§ **WHAT IS NEEDED**: Copy the records below word for word, from the first line through the line that contains "0.44), 0.5), depth=0.3)", and leave out any pictures.
————————
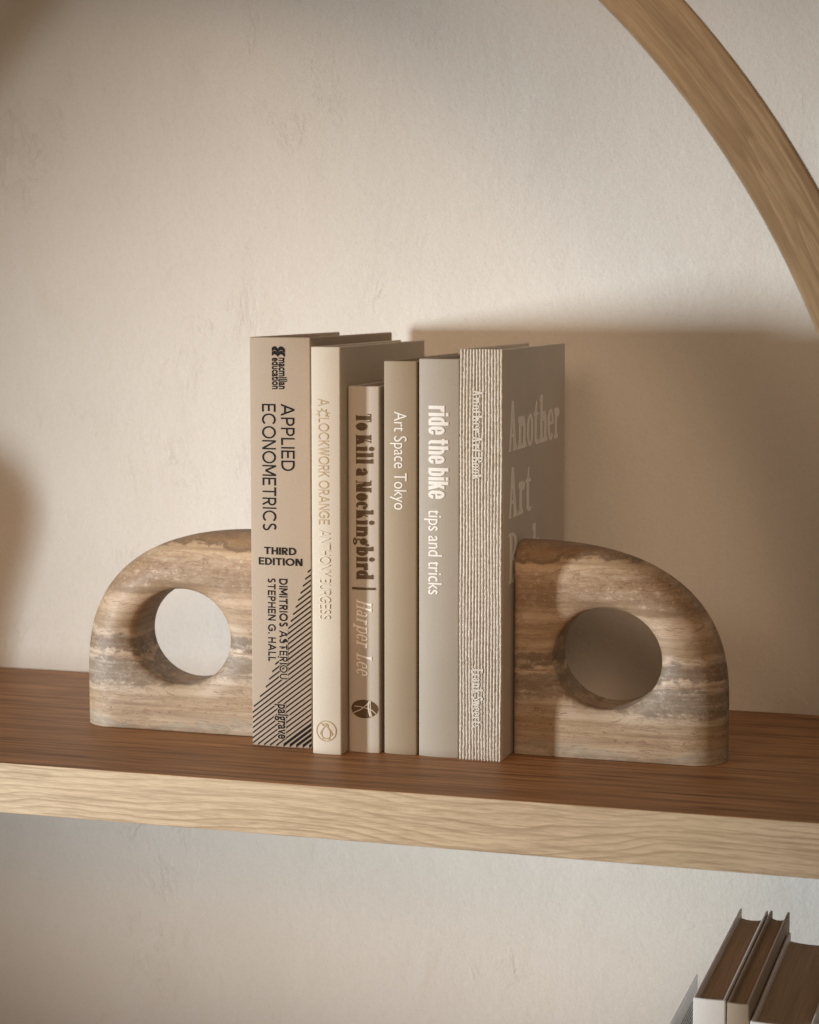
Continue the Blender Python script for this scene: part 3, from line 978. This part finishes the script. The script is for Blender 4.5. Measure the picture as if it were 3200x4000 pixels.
strokes += path([q(.71, .10), q(.58, .30), q(.40, .52), q(.10, .74)], .5) + path([q(.12, .38), q(.34, .38), q(.62, .46), q(.80, .56), q(.93, .74)], .42)
b3.flatmm("emblem_strokes", strokes, mat_plain("emblem_line", (0.62, 0.53, 0.44), 0.5), depth=0.3)

# --- tan book with white humanist letters
b4 = Book("book", "tan book with thin white lettering only on its upper spine", 83.3, 103.4, 1.7, 155.0, 231.8, 1.5,
          mat_cover("tan_cloth", (0.272, 0.205, 0.130)), group=GROUP)
b4.down("title_lettering", font_word("Art Space Tokyo", -.004, ref='H'), 90.09, 97.66, 202.54, 145.39, M_WHITE, depth=0.25)

# --- grey beige book with heavy white letters
b5 = Book("book", "pale greyish beige book with heavy white lettering", 104.7, 129.0, 1.5, 157.0, 233.3, 1.5,
          mat_cover("stone_grey_cloth", (0.325, 0.275, 0.215)), group=GROUP)
b5.down("title_lettering", word(bold_font(), "ride the bike", .075, .26), 110.96, 120.58, 206.31, 152.47, M_WHITE, depth=0.3)
b5.down("subtitle_lettering", font_word("tips and tricks", .004), 111.01, 116.44, 146.06, 96.47, M_WHITE, depth=0.25)

# --- big book with a corduroy spine
M_UMBER = mat_cover("umber_grey_cloth", (0.590, 0.525, 0.450), cloth=0.2)
b6 = Book("book", "tall book with a ribbed cream corduroy spine and pale letters on its umber side", 129.5, 155.4, 1.3, 156.0, 239, 0.3, M_UMBER, group=GROUP)
k_ = NT("corduroy")
n1 = k_.noise(k_.mapping(k_.obj(), (900, 900, 500)), 1.0, 3, 0.7)
M_CORD = k_.set(Base_Color=k_.mix(k_.ramp(n1, [(0.35, 0.35), (0.6, 0.0)]), (0.58, 0.53, 0.46), (0.36, 0.305, 0.24)), Roughness=0.9, Specular_IOR_Level=0.1,
                Normal=k_.bump(n1, 0.5, 0.0008))
k_ = NT("corduroy_backing")
M_WARP = k_.set(Base_Color=(0.32, 0.255, 0.185), Roughness=0.95, Specular_IOR_Level=0.05)  # base darker than the ribs: colour deepens the shade in the grooves
rng = np.random.RandomState(4)
NC, NZ, W6, H6 = 14, 330, 25.7, 239.0
pitch_ = W6 / NC
bm = bmesh.new()
box(bm, 0.0001, W6 * MM - 0.0000, -0.00045, 0.0008, 0.0003, H6 * MM - 0.0003)
bmesh.ops.recalc_face_normals(bm, faces=bm.faces)
backing = new_obj("spine_backing", bm, M_WARP, b6.root)
bm = bmesh.new()
drift = np.cumsum(rng.randn(NZ + 1)) * 0.02
drift -= np.linspace(0, drift[-1], NZ + 1)
for c in range(NC):
    ph1, ph2 = rng.rand(2) * 6.28
    loc = np.convolve(rng.randn(NZ + 9), np.ones(3) / 3, 'same')[:NZ + 1] * 0.17
    wid = np.convolve(rng.randn(NZ + 9), np.ones(3) / 3, 'same')[:NZ + 1] * 0.10
    prev = None
    for j in range(NZ + 1):
        zz = H6 * j / NZ
        cx = pitch_ * (c + .5) + 0.16 * math.sin(zz * .055 + c * .35) + drift[j] * .3 + loc[j] * .55
        hw = pitch_ * 0.345 * (1 + 0.10 * math.sin(zz * 2.1 + ph1)) + wid[j]
        hh = 0.95
        ring = []
        for i in range(7):
            a = math.pi * i / 6
            ring.append(bm.verts.new(((cx - hw * math.cos(a)) * MM, (-0.42 - hh * math.sin(a) ** .8) * MM, zz * MM)))
        if prev:
            for i in range(6):
                bm.faces.new((prev[i], prev[i + 1], ring[i + 1], ring[i]))
        else:
            bm.faces.new(ring)
        prev = ring
    bm.faces.new(prev[::-1])
bmesh.ops.recalc_face_normals(bm, faces=bm.faces)
new_obj("corduroy_spine", bm, M_CORD, b6.root, smooth=True)
b6.sag = 0.0
wl = serif_font(.175, .085, .075, xh=.66, asc=1.0, desc=.28, w=.62, br=.05)


def cord_text(txt, xb, xt, z0, z1):
    VF = word(wl, txt, .05, .26)
    V = VF[0]
    g0, g1 = min(v[0] for v in V), max(v[0] for v in V)

    def place(gx, gy, d):
        lx = (xb + gy * (xt - xb)) * MM - b6.x0
        return (lx, -0.00118 - d, (z0 - (gx - g0) / (g1 - g0) * (z0 - z1)) * MM)
    return raised("title_lettering" if txt[0] == 'A' else "author_lettering", VF, place, 0.0006, M_CORD, b6.root)


cord_text("Another Art Book", 137.31, 143.46, 215.35, 164.04)
cord_text("Frank Sweerts", 138.19, 144.05, 54.27, 19.25)


def side_text(txt, y0, y1, zb, zt):
    VF = word(wedge, txt, .05, .3)
    V = VF[0]
    g0, g1 = min(v[0] for v in V), max(v[0] for v in V)

    def place(gx, gy, d):
        return (b6.w + d, (y0 + (gx - g0) / (g1 - g0) * (y1 - y0)) * MM - b6.yf, (zb + gy * (zt - zb)) * MM)
    return raised("cover_lettering", VF, place, 0.00012, M_PALE, b6.root)


side_text("Another", 13.7, 140.5, 179.5, 208.7)
side_text("Art", 14.0, 68.0, 140.4, 170.0)
side_text("Book", 14.4, 90.2, 102.0, 131.6)

# ------------------------------------------------------------------ books on the lower board, bottom right
LOW = "books on the lower board"
ZB = -369.8
M_LWHITE = mat_cover("white_jacket", (0.76, 0.74, 0.71), cloth=0.04, rough=0.5)
M_LTAN = mat_cover("dull_tan_jacket", (0.36, 0.29, 0.215), cloth=0.1)
M_LUMB = mat_cover("dark_umber_jacket", (0.19, 0.12, 0.08), cloth=0.1)
M_PAGED = mat_pages("shaded_page_edges", (0.52, 0.42, 0.31), (0.36, 0.28, 0.20))  # darker copy of the page colour, with the shade down there painted in


K_ = 0.955                                          # how near the row stands; the sizes follow


def near(x, y, z):
    return (457.77 + (x - 457.77) * K_, -1157.38 + (y + 1157.38) * K_, 272.94 + (z - 272.94) * K_)


def low_book(label, x0, x1, yf, yb, ztop, mat, sag, rec, t):
    x0, yf, zt = near(x0, yf, ztop)
    x1, yb, _ = near(x1, yb, ztop)
    return Book("book", label, x0, x1, yf, yb, zt - ZB, sag, mat, t=t * K_, recess=rec * K_, zbase=ZB, group=LOW, page_mat=M_PAGED)


low_book("white-spined book at bottom right, its shade-browned page top seen from above", 270.6, 289.0, -9.5, 171.3, -126, M_LWHITE, 0.9, 5.0, 1.6)
low_book("narrow tan-spined book between the white-spined one and the widest one", 290.2, 302.8, -12.0, 172.3, -126, M_LTAN, 1.0, 4.0, 1.7)
low_book("widest book at the lower right edge, mostly its shade-browned page top showing", 303.6, 338.5, -14.0, 158.0, -135, M_LWHITE, 1.0, 4.5, 1.8)
bx, by, bz = near(247.0, 150.3, -166)
BH = (bz - ZB) * MM
thin = thing("booklet", "thin stiff booklet with rows of tiny print, left of the white-spined book", "booklet", (bx * MM, by * MM - 0.15, ZB * MM), LOW)
bm = bmesh.new()
box(bm, -0.0008, 0.0004, -0.012, 0.15, 0, BH)
bmesh.ops.recalc_face_normals(bm, faces=bm.faces)
new_obj("cover", bm, M_LWHITE, thin, bevel=0.0003)
dashes = []
for r_ in range(17):
    y_ = 0.141
    zt = BH - 0.012 - r_ * 0.0026
    while y_ > 0.028:
        L = random.uniform(0.002, 0.0065)
        dashes.append([(y_ - L, zt), (y_, zt), (y_, zt + 0.0012), (y_ - L, zt + 0.0012)])
        y_ -= L + 0.0012
bm = bmesh.new()
for d in dashes:
    f = bm.faces.new([bm.verts.new((0.00045, a, b)) for a, b in d])
new_obj("print_lines", bm, mat_plain("grey_print", (0.22, 0.20, 0.185)), thin)

# ------------------------------------------------------------------ vase on the shelf, past the left edge of the view
prof = [(0, 0), (.026, 0), (.031, .004), (.0325, .025), (.038, .055), (.046, .085), (.050, .108), (.048, .130), (.038, .148), (.025, .158), (.020, .166), (.023, .174),
        (.020, .174), (.016, .166), (.0, .160)]
bm = bmesh.new()
rings = []
for r, z in prof:
    rings.append([bm.verts.new((max(r, 1e-4) * math.cos(2 * math.pi * i / 48), max(r, 1e-4) * math.sin(2 * math.pi * i / 48), z)) for i in range(48)])
for A, B in zip(rings, rings[1:]):
    for i in range(48):
        j = (i + 1) % 48
        bm.faces.new((A[i], A[j], B[j], B[i]))
bmesh.ops.recalc_face_normals(bm, faces=bm.faces)
vase = new_obj("vase", bm, mat_plain("vase_clay", (0.42, 0.33, 0.24), 0.8), smooth=True)
vase.location = (-0.451, 0.05, 0.0002)
tag(vase, "round clay vase beyond the left edge, casting the soft dark shadow there", "vase")
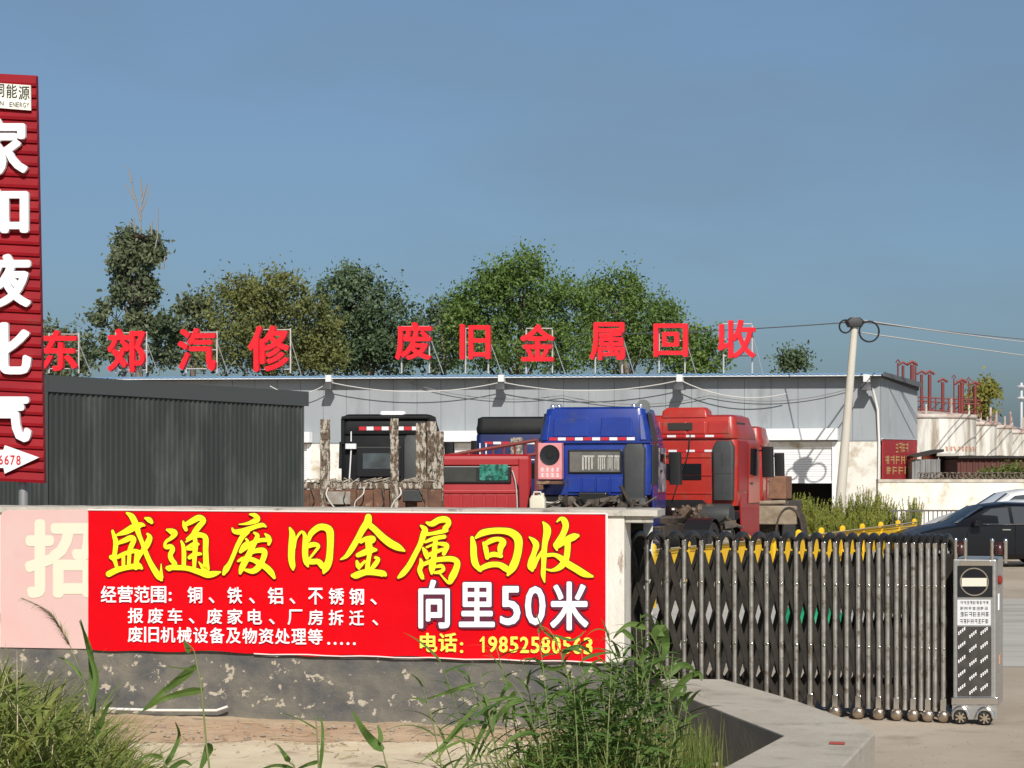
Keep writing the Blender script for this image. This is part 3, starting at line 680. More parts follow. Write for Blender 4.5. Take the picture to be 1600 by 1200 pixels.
b = MB(); b.hexa([(.145,-.4,ZE+.02),(.20,-.4,ZE+.02),(.20,DEP+.2,ZE+.12),(.145,DEP+.2,ZE+.12),(.145,-.4,ZE+.16),(.20,-.4,ZE+.16),(.20,DEP+.2,ZE+.33),(.145,DEP+.2,ZE+.33)]); b.build('verge_trim', mat('dark_verge', (.12,.13,.14), .6), rf)
# painted sign on the side wall
SW = Plane(B0 + V((.03,0,0)), (math.sin(BA), math.cos(BA), 0))
sgw = empty('wall_sign', SW.hit(1404,750), 0, 'red painted sign with three rows of gold lettering on the end wall of the workshop', 'sign')
b = MB(); cornerbox(b, SW, [(1377,686),(1377,751.5),(1430.5,748.5),(1430.5,687.5)], .03, .06); b.build('board', mat('wall_sign_red', (.46,.012,.02), .6, var=(.46,.03,.03), scale=2), sgw, True)
b = MB(); cornerbox(b, SW, [(1376,684.3),(1376,686.2),(1430.5,687.4),(1430.5,685.6)], .03, .075); b.build('top_trim', mat('pale_fascia', (0,0,0)), sgw, True)
b = MB(); q_ = random.Random(11)
marks(b, SW, 1396,1417,691.5,707,4,.067, rnd_=q_); marks(b, SW, 1379,1429,712,725,6,.067, rnd_=q_); marks(b, SW, 1381,1428,729,741,5,.067, rnd_=q_)
b.build('gold_lettering', mat('gold_paint', (.78,.52,.20), .5), sgw, True)
# downpipe / conduit on the corner
b = MB(); b.tube([FP.hit(1358,597,.55), FP.hit(1366,612,.25), FP.hit(1372,640,.10), FP.hit(1374,690,.08), FP.hit(1373.5,752,.08), FP.hit(1373.5,815,.08)], .045, 8)
o = b.build('conduit', mat('white_pvc', (0,0,0)), bld, True, smooth=R(50))
# floodlights under the eave
for i, px in enumerate((522,790,1067,1357)):
    p = FP.hit(px, 597, .42)
    lb = ['first floodlight from the dark shed, under the workshop eave', 'floodlight under the workshop eave above the dark blue truck', 'floodlight under the workshop eave above the big red truck cab', 'floodlight at the right corner of the workshop eave, by the pole'][i]
    e = empty('floodlight', p, -BA, lb, 'floodlight', 'floodlights under the workshop eave')
    b = MB(); b.box((-.11,-.16,-.02),(.11,.12,.24)); b.build('bracket_box', mat('lamp_white', (.72,.72,.72), .5), e, bev=.015)
    b = MB(); b.loft([(-.30,-.19,.19,-.30,.10,.03),(-.14,-.17,.17,-.26,.08,.03),(-.02,-.10,.10,-.12,.06,.03)]); b.build('lamp_head', mat('lamp_grey', (.07,.07,.075), .5), e, smooth=R(40))
    b = MB(); b.bar((0,.1,.1),(0,.42,.1),.05,.05); b.build('arm', M_seam, e)
# hanging cables along the facade
def swag(name, pts, sag, r, m, off, lb, pl=FP):
    b = MB(); P = []
    for (x0,y0),(x1,y1) in zip(pts[:-1], pts[1:]):
        for k in range(10):
            t = k/10; P.append(pl.hit(x0+(x1-x0)*t, y0+(y1-y0)*t + sag*4*t*(1-t), off))
    P.append(pl.hit(*pts[-1], off)); b.tube(P, r, 5); o = b.build(name, m, smooth=R(60)); tag(o, lb, 'cable'); return o
swag('cable', [(430,604),(522,598),(790,598),(1067,595),(1232,616)], 15, .018, M_cabl, .46, 'white cable looping from floodlight to floodlight along the workshop eave')
swag('cable', [(640,598),(880,618),(1110,618),(1330,607)], 14, .014, mat('grey_cable', (.2,.2,.21), .6), .12, 'thin grey cable sagging low across the workshop panels')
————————
§ **SOLUTION FOR THIS TASK**:
Continue the Blender Python script for this scene: part 3, from line 978. This part finishes the script. The script is for Blender 4.5. Measure the picture as if it were 3200x4000 pixels.
strokes += path([q(.71, .10), q(.58, .30), q(.40, .52), q(.10, .74)], .5) + path([q(.12, .38), q(.34, .38), q(.62, .46), q(.80, .56), q(.93, .74)], .42)
b3.flatmm("emblem_strokes", strokes, mat_plain("emblem_line", (0.62, 0.53, 0.44), 0.5), depth=0.3)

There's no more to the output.